Unless the efficiency of the system is 100% or greater, it's not a perpetual motion machine. I didn't look through closely, but I didn't see any claims that this anti-gravity device wouldn't require an input of energy.
"This cycle could be repeated indefinitely, yielding inexhaustible free energy. That energy could in principle be used to power the device, hence perpetual motion."
That's based on the false assumption that gravity could be negated without an input of energy.
Sounds like the patent examiner interned on the Enterprise. Certainly sounds futuristic, patenting things that haven't been invented yet.
The standard idea of 'anti-gravity' is that of a hovering vehicle. I think if such a device were to switch off gravity's effect on it, said device would instantly be flung into space.
It looked pretty good until I got to the sentence that said "Insert warp drive here."

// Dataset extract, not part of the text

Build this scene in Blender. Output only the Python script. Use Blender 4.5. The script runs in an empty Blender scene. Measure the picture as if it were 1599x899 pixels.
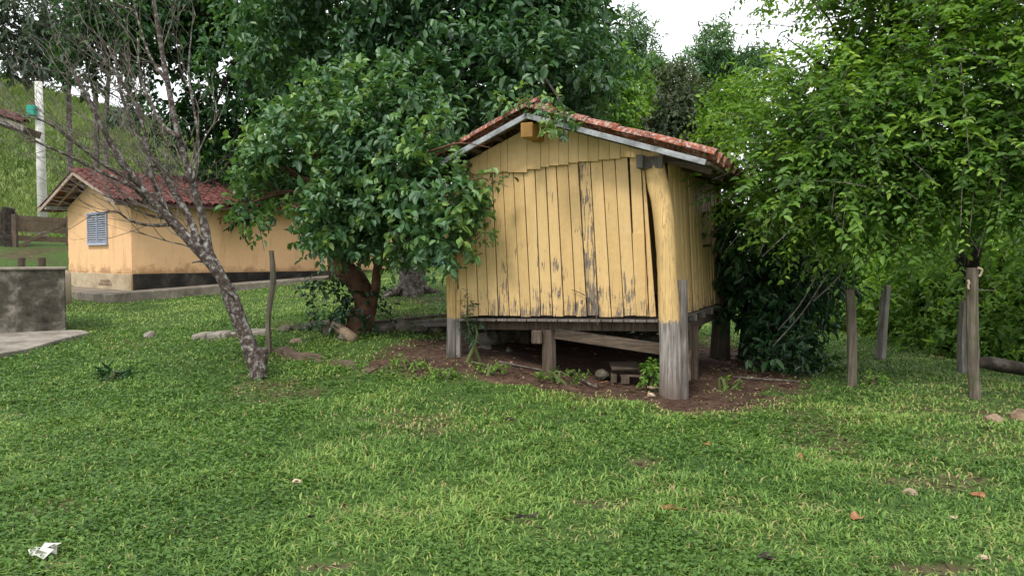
import bpy, math, random
import numpy as np
from mathutils import Vector, Matrix

R = math.radians
rng = np.random.default_rng(7)
random.seed(7)
sc = bpy.context.scene
col = sc.collection

# ------------------------------------------------------------------ camera, sky, sun, exposure
FPX = 1209.0
CAM_Z = 1.6
PITCH = math.atan(50 / FPX)
cam_d = bpy.data.cameras.new('camera')
cam = bpy.data.objects.new('camera', cam_d)
col.objects.link(cam)
cam.location = (0, 0, CAM_Z)
cam.rotation_euler = (R(90) - PITCH, 0, 0)
cam_d.sensor_width = 36
cam_d.lens = 36 * FPX / 1599
cam_d.clip_end = 2000
sc.camera = cam

SUN_EL, SUN_AZ = R(52), math.atan2(-0.36, -0.72)      # azimuth: direction (x, y) towards the sun
to_sun = Vector((math.sin(SUN_AZ) * math.cos(SUN_EL), math.cos(SUN_AZ) * math.cos(SUN_EL), math.sin(SUN_EL)))
world = bpy.data.worlds.new('World')
sc.world = world
world.use_nodes = True
wn, wl = world.node_tree.nodes, world.node_tree.links
bg = wn['Background']
sky = wn.new('ShaderNodeTexSky')
sky.sky_type = 'NISHITA'
sky.sun_disc = False
sky.sun_elevation = SUN_EL
sky.sun_rotation = SUN_AZ
ov = wn.new('ShaderNodeMix')                            # a bright overcast: thick white cloud over the blue
ov.data_type = 'RGBA'
ov.inputs['Factor'].default_value = 0.9
wl.new(sky.outputs['Color'], ov.inputs['A'])
ov.inputs['B'].default_value = (9.9, 10.0, 10.3, 1)
wl.new(ov.outputs['Result'], bg.inputs['Color'])
bg.inputs['Strength'].default_value = 0.10

sun_d = bpy.data.lights.new('sun', 'SUN')
sun_d.energy = 1.5
sun_d.angle = R(12)
sun_d.color = (1.0, 0.95, 0.86)
sun = bpy.data.objects.new('sun', sun_d)
col.objects.link(sun)
sun.location = (0, 0, 30)
sun.rotation_euler = to_sun.to_track_quat('Z', 'Y').to_euler()

sc.view_settings.view_transform = 'Standard'
sc.view_settings.look = 'None'
sc.view_settings.gamma = 1
sc.view_settings.use_curve_mapping = False
sc.view_settings.exposure = 0.85
sc.render.engine = 'CYCLES'
sc.cycles.max_bounces = 8
sc.cycles.diffuse_bounces = 4
sc.cycles.transmission_bounces = 4
sc.cycles.use_denoising = True

# ------------------------------------------------------------------ pixel helpers (photo pixels -> places)
Fv = np.array([0, math.cos(PITCH), -math.sin(PITCH)])
Uv = np.array([0, math.sin(PITCH), math.cos(PITCH)])


def ray(px, py):
    return Fv + (px - 799.5) / FPX * np.array([1.0, 0, 0]) - (py - 449.5) / FPX * Uv


def at(px, py, Y):
    d = ray(px, py)
    q = d * (Y / d[1])
    return np.array([q[0], q[1], q[2] + CAM_Z])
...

"Try Unobtanium or seldomseenium."
A lot of electronic equipment I work with is made of an odd colored metal we call 'Japanesium'.

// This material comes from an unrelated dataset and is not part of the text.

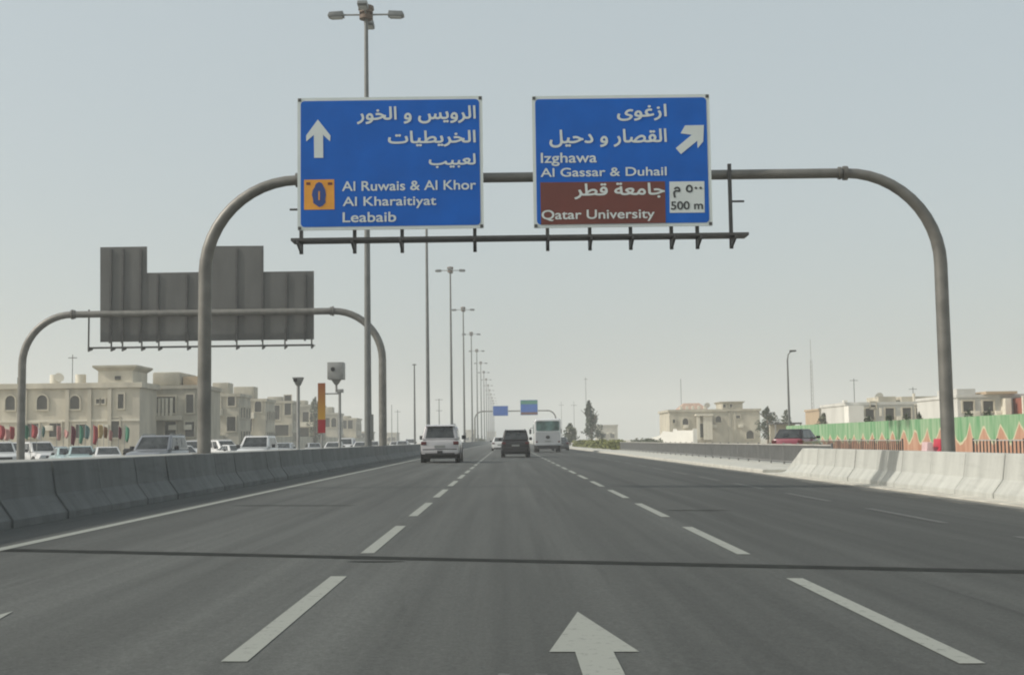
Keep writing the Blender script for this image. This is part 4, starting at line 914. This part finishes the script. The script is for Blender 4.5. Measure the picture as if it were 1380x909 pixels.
block(t, 'column', CREAM, lx(1186) - .12, lx(1186) + .12, -.5, -.2, zz(560), zz(549)); block(t, 'column', CREAM, lx(1234) - .12, lx(1234) + .12, .2, .55, h + .256, zz(530))
window(t, front(t, lx(1177), zz(551)), .6, .7)
for px, q in ((1168, 507), (1250, 519)): MB().tube([(lx(px), 5, h), (lx(px), 5, zz(q, px))], .04, 6).build('antenna', DSTEEL, t); MB().bb(lx(px) - .5, lx(px) + .5, 4.97, 5.03, zz(q + 3, px), zz(q + 2.4, px)).build('antenna_bar', DSTEEL, t)
Y = 122.0; h = Zh(531, 1330, Y); t = house('grey flat roofed house with a red brown wing behind the mural', X(1291, Y), X(1400, Y), Y, Y + 12, h - .3, WALL_P, .3, .12)
zz = lambda py, px=1330: Zh(py, px, Y) + .25
lx = lambda px, yy=Y: X(px, yy) - t.location.x
block(t, 'roof_block', WALL_P, lx(1293), lx(1318), .4, 6, h + .255, zz(523)); block(t, 'roof_canopy', WALL_T, lx(1326), lx(1368), -.8, 4, h + .256, zz(527.5))
block(t, 'red_brown_wing', WALL_R, lx(1366), lx(1400), -3, -.004, 0, zz(537)); block(t, 'cream_pier', CREAM, lx(1349), lx(1357), -1.2, -.004, 0, zz(537)); block(t, 'cream_pier', CREAM, lx(1362) - .1, lx(1365), -3.3, -3.01, 0, zz(535))
for px in (1305, 1332): window(t, front(t, lx(px), zz(556)), 1.0, 1.0)
Y = 195.0; h = Zh(550, 1120, Y); t = house('small tan house behind the red car, left of the white and grey house', X(1104, Y), X(1124, Y), Y, Y + 9, h - .3, WALL_T, .3, .15)
window(t, front(t, 0, 1.5), .9, 1.2)
Y = 182.0; h = Zh(547, 1130, Y); t = house('narrow dark grey house next to the small tan house', X(1125.5, Y), X(1141, Y), Y, Y + 9, h - .3, mat('dark render', (.16, .15, .12), .9), .3, .1)
window(t, front(t, 0, 2.5), .8, 1.0)
Y = 165; t = thing('shed', 'low carport with a dark flat roof behind the red car', 'shed', (X(1062, Y), Y, -.2)); w = X(1082, Y) - X(1045, Y)
MB().bb(-w / 2, w / 2, 0, 4, 2.9, 3.1).build('roof', DSTEEL, t); MB().bb(-w / 2 + .1, w / 2 - .1, 3.5, 3.9, 0, 2.899).build('wall', WALL_C, t)
for x in (-w / 2 + .15, w / 2 - .15): MB().bb(x - .08, x + .08, .1, .3, 0, 2.899).build('post', STEEL2, t)
# far buildings in the haze
for i, (a, b, q, Y, lb) in enumerate(((806, 832, 574, 420, 'pale hazy building right of the tall dark tree'), (626, 640, 580, 640, 'tiny hazy block left of the far gantry'), (520, 534, 584, 520, 'tiny tan block between the far gantry post and the pearl white SUV'),
        (655, 668, 582, 900, 'tiny hazy block at the vanishing point of the road'), (766, 776, 577, 700, 'tiny hazy block right of the white bus'))):
    t = house(lb, X(a, Y), X(b, Y), Y, Y + 15, Zh(q, (a + b) / 2, Y), WALL_A if i % 2 else WALL_G, .5, .2, name='building', cat='building')
    window(t, front(t, -.22 * t['w'], 1.5), 1.4, 1.6); window(t, front(t, .22 * t['w'], 1.5), 1.4, 1.6)

# the painted wall
k = MB(); k.bb(-.12, .12, 0, 62, 0, 1.98); o = k.build('mural_wall', mural_mat()); o.location = (22.3, 38, -.05)
tag(o, 'long garden wall painted with green bands over orange peaks behind the gantry post', 'wall')
# red plastic block
p = at(1262, 600, 57); t = thing('road_block', 'red and pale plastic road block left of the gantry post before the mural', 'road block', (19.7, 57, -.05))
k = MB(); P = [(-.42, 0), (.42, 0), (.38, .25), (.16, .5), (.12, .95), (-.12, .95), (-.16, .5), (-.38, .25)]; k.prism(P, lambda u, v, w: (u, w, v), -.02, .9); k.build('red_half', REDPL, t, bevel=.03)
k = MB(); k.prism(P, lambda u, v, w: (u - .55, w, v * .85), .1, .85); k.build('pale_half', PINKW, t, bevel=.03)  # pale half carries the painted pink highlight

# ------------------------------------------------------------------ poles and lamps
p = at(1064, 575, 100); zt = Zh(473, 1063, 100)
t = thing('street_lamp', 'slender single arm street lamp behind the red car', 'street lamp', (p.x, 100, -.1)); hh = zt + .1
MB().tube([(0, 0, 0), (0, 0, hh * .5), (0, 0, hh - .7), (.08, 0, hh - .25), (.3, 0, hh - .02)], [.10, .085, .06, .05, .045], 12).build('pole', MAST, t, smooth=True)
MB().hexa([(.2, -.15, hh - .09), (.72, -.12, hh - .03), (.72, .12, hh - .03), (.2, .15, hh - .09)], [(.2, -.13, hh + .08), (.70, -.1, hh + .09), (.70, .1, hh + .09), (.2, .13, hh + .08)]).build('lamp_head', DSTEEL, t, bevel=.02)
def pole(name, label, px, py, Y, r, cat, bar=()):
    p = at(px, 580, Y); hh = Zh(py, px, Y) + .25; t = thing(name, label, cat, (p.x, Y, -.25))
    MB().tube([(0, 0, 0), (0, 0, hh)], [r, r * .6], 8).build('pole', MAST, t, smooth=True)
    for f, l in bar: MB().bb(-l, l, -.04, .04, hh * f - .06, hh * f + .06).build('crossbar', MAST, t)
pole('pole', 'plain thin pole left of the second lighting mast', 559, 490, 150, .13, 'pole', [(.99, .25)])
pole('utility_pole', 'small distant pole with crossbar between the second and third lighting masts', 592, 537, 330, .16, 'pole', [(.98, 1.0), (.75, .8)])
pole('antenna_mast', 'thin tall antenna mast behind the dark tree', 790.5, 508, 360, .10, 'mast', [(.97, .5)])
pole('utility_pole', 'hazy pole between the white bus and the dark tree', 774, 540, 420, .09, 'pole', [(.9, 1.0)])
pole('utility_pole', 'hazy pole just right of the white bus', 757, 541, 480, .10, 'pole', [(.92, 1.0)])
pole('pole', 'tall pale pole rising above the left villas', 528, 545, 400, .14, 'pole')
pole('utility_pole', 'faint pole behind the opposite carriageway right of the far gantry post', 536, 552, 380, .14, 'pole', [(.95, .9)])
Y = 260; p = at(1096, 580, Y); hh = Zh(457, 1096, Y) + .25
t = thing('antenna_mast', 'tall thin lattice mast between the street lamp and the white house', 'mast', (p.x, Y, -.25))
k = MB()
for a in (0, 120, 240): k.tube([(.35 * math.cos(R(a)), .35 * math.sin(R(a)), 0), (.22 * math.cos(R(a)), .22 * math.sin(R(a)), hh * .8)], .035, 6)
k.tube([(0, 0, hh * .8), (0, 0, hh)], .05, 6); k.build('mast_leg', STEEL2, t)
k = MB()
for i in range(20):
    z = hh * .8 * i / 20; r_ = .35 - .13 * i / 20; z2_ = hh * .8 * (i + 1) / 20
    for a in (0, 120, 240): k.tube([(r_ * math.cos(R(a)), r_ * math.sin(R(a)), z), (r_ * math.cos(R(a + 120)), r_ * math.sin(R(a + 120)), z2_)], .02, 5)
k.build('lattice', STEEL2, t)

# ------------------------------------------------------------------ trees and hedges
def leaves(k, c, rad, n, s):
    for _ in range(n):
        while True:
            u = Vector((rnd.uniform(-1, 1), rnd.uniform(-1, 1), rnd.uniform(-1, 1)))
            if .15 < u.length < 1: break
        p = Vector(c) + Vector((u.x * rad[0], u.y * rad[1], u.z * rad[2])); nrm = Vector((rnd.gauss(0, 1), rnd.gauss(0, 1), rnd.gauss(.4, 1))).normalized(); a = nrm.orthogonal().normalized(); b = nrm.cross(a)
        g_ = rnd.uniform(0, 6.28); a, b = a * math.cos(g_) + b * math.sin(g_), b * math.cos(g_) - a * math.sin(g_); q = s * rnd.uniform(.6, 1.3)
        k.add([p - a * q, p - b * q * .5, p + a * q, p + b * q * .5], [(0, 1, 2, 3)])
def tree(label, px, py_top, Y, w, m, form='round', z0=-.25, trunk_h=.2, n=900, s=.22):
    p = at(px, 585, Y); hh = Zh(py_top, px, Y) - z0; t = thing('tree', label, 'tree', (p.x, Y, z0)); k = MB()
    k.tube([(0, 0, 0), (.05, 0, hh * .3), (-.05, .05, hh * .6), (0, 0, hh * .85)], [.035 * hh, .028 * hh, .018 * hh, .006 * hh], 9)
    for i in range(7):
        a = rnd.uniform(0, 6.28); z = hh * rnd.uniform(.25, .7); l = w * rnd.uniform(.25, .45); k.tube([(0, 0, z), (l * .5 * math.cos(a), l * .5 * math.sin(a), z + l * .35), (l * math.cos(a), l * math.sin(a), z + l * .9)], [.014 * hh, .01 * hh, .004 * hh], 6)
    k.build('trunk', BARK, t, smooth=True); k = MB(); nc = 16
    for i in range(nc):
        f = (i + .5) / nc; z = hh * (trunk_h + (1 - trunk_h) * f); 
        if form == 'cone': wr = w / 2 * min(1.0, 1.25 * (1.06 - f) ** .8) * (.85 + .2 * math.sin(f * 11)); off = .24 * w * (.62 - f)
        else: wr = w / 2 * math.sqrt(max(.05, 1 - (2 * f - .85) ** 2)); off = 0
        for j in range(3):
            a = rnd.uniform(0, 6.28); q = wr * rnd.uniform(.3, .65)
            leaves(k, (off + q * math.cos(a), q * math.sin(a), z), (wr * .45, wr * .45, hh * .075), n // (nc * 3), s)
    k.build('crown', m, t)
tree('tall dark tapering tree right of the bus', 797, 542, 250, 4.8, LEAF, 'cone', trunk_h=.2, n=2000, s=.26)
tree('low dark bushy tree right beside the bus', 768, 571, 230, 3.4, LEAF2, n=900, s=.22)
tree('round dark tree at the right end of the villa with roof pavilions', 1035, 550, 200, 4.2, LEAF, n=1300, s=.22)
tree('small dark tree above the carport', 1060, 553, 210, 2.6, LEAF2, n=600, s=.2)
tree('dark shrub tree behind the mural left of the white and grey house', 1112, 558, 160, 2.8, LEAF2, n=700, s=.2)
tree('dim tree behind the orange panel among the villas', 424, 536, 258, 3.4, LEAF2, n=800, s=.24)
for px, lb in ((1171, 'small dark shrub on top of the mural, leftmost of four'), (1199, 'second dark shrub from the left above the mural'), (1222, 'third dark shrub from the left above the mural'), (1240, 'dark shrub above the mural just left of the gantry post'), (1307, 'dark shrub above the mural just right of the gantry post'), (1333, 'dark shrub above the mural at the right')):
    tree(lb, px, 560 - (px - 1200) * .06, 100, 1.3, LEAF, trunk_h=.45, n=260, s=.13)
def hedge(label, x0, x1, y0, y1, h, m, n, s, z=0.0):
    t = thing('hedge', label, 'hedge', ((x0 + x1) / 2, (y0 + y1) / 2, z)); k = MB()
    for _ in range(n // 12):
        leaves(k, (rnd.uniform(x0, x1) - t.location.x, rnd.uniform(y0, y1) - t.location.y, h * (.12 + .72 * rnd.random())), (.35, .5, h * .22), 12, s)
    k.build('foliage', m, t); k = MB()
    for i in range(12):
        y = y0 + (y1 - y0) * (i + .5) / 12 - t.location.y; k.tube([(0, y, 0), (.05, y + .1, h * .7)], [.05, .02], 6)
    k.build('stem', BARK, t)
hedge('long yellow green hedge between the bus and the grey railing', 10.6, 12.4, 126, 200, 1.0, LEAF3, 5200, .2)
hedge('distant dull green hedge on the median beyond the third lighting mast', -8.2, -6.6, 330, 420, 1.5, LEAF2, 1800, .3, .2)
hedge('dark bush line behind the railing, left of the white garden wall', 19.6, 22, 176, 200, 1.4, LEAF2, 1500, .2, -.25)

# ------------------------------------------------------------------ the dusty air
k = MB(); k.bb(-2050, 2050, -1950, 2050, -1.4, 60); hz = k.build('haze', []); hm = bpy.data.materials.new('haze'); hm.use_nodes = True; n = hm.node_tree; n.nodes.remove(n.nodes['Principled BSDF'])
pv = n.nodes.new('ShaderNodeVolumePrincipled'); pv.inputs['Color'].default_value = (.97, .98, .97, 1); pv.inputs['Density'].default_value = 0.0009; pv.inputs['Anisotropy'].default_value = 0.2
n.links.new(pv.outputs[0], n.nodes['Material Output'].inputs['Volume']); hz.data.materials.clear(); hz.data.materials.append(hm)
tag(hz, kind='stuff')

Aren't you assuming it only uses a small amount of energy to do block the acceleration due to the force of gravity? Perhaps it requires 6.?? Gigawatts.
"Check out the TR3-B websites."
I don't think the old sports car I just found while searching trb3 will defy gravity, though it does remind me of a rumor I heard of a sports car that could travel through time. As I recall it had enormous power requirements.
The problem is the author neglected a vital aspect of any discussion of antigravity shielding -- tin foil tightly wrapped around the cranium.
You're right. Nothing is a plasma at 251 kbar and 150 K. Nothing, even helium, is anything other than a solid at 251 kbar and 150 K.
Only if it takes no energy to maintain the anti-gravity. If it takes energy, and I see no reason to believe it wouldn't, then you do NOT have a perpetual motion machine. As soon as the energy needed to maintain anti-gravity is gone so is the anti-gravity, hence no perpetual motion.
I don't know if anti-gravity is possible but other things have seemed impossible over the centuries until someone actually did it. Nuclear subs would seem like perpetual motion to people in the 19th century but when the fuel runs out so does the sub.
Park said the action shows patent examiners protectionists are being duped by false science economics.
But that's conventionally possible. Move a large amount of material from below the object, and suspend it over the object. Voila, you've reduced the amount of gravity acting on the object by changing the local curvature of space, at a substantial energy cost.